Nous ne parlons que pour mémoire des actes de protection ouvrière accomplis par le Conseil municipal de Paris, l’édification de la Bourse du travail, l’organisation des travailleurs municipaux, les conditions de travail exceptionnelles qui leur sont faites, si bien que, dans les Congrès ouvriers, nous les avons entendu traiter par leurs camarades de « fonctionnaires, » la guerre aux bureaux de placement, etc.

Dans une apologie de l’action socialiste du Conseil municipal de Paris, M. Adrien Veber vantait le socialisme municipal, parce qu’il substitue la méthode d’évolution à celle de révolution : « En allant au-devant des revendications ouvrières, écrivait-il, on développe dans la classe laborieuse cet espoir que la grande œuvre de relèvement et d’émancipation peut se réaliser par la voie pacifique d’un travail organisé de chaque jour, on écarte l’opinion préconçue que c’est par la violence seule que l’on peut aider la classe ouvrière. »

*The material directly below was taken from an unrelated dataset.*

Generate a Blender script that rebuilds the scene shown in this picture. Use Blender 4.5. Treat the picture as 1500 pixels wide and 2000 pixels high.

Le socialisme municipal trouvait en France son théoricien dans M. Paul Brousse. Jadis étudiant en médecine à Montpellier, mêlé au mouvement révolutionnaire des années 1870, exilé en Suisse où, anarchiste extrême, il préconisait la propagande par le fait, et le meurtre de ces mêmes tyrans, qu’il fut plus tard exposé à recevoir solennellement à l’Hôtel de Ville, en qualité de vice-président du Conseil municipal de Paris, M. Brousse était déjà devenu un simple réformiste au sein de l’action communale, lorsqu’il écrivait sa brochure sur les Services publics.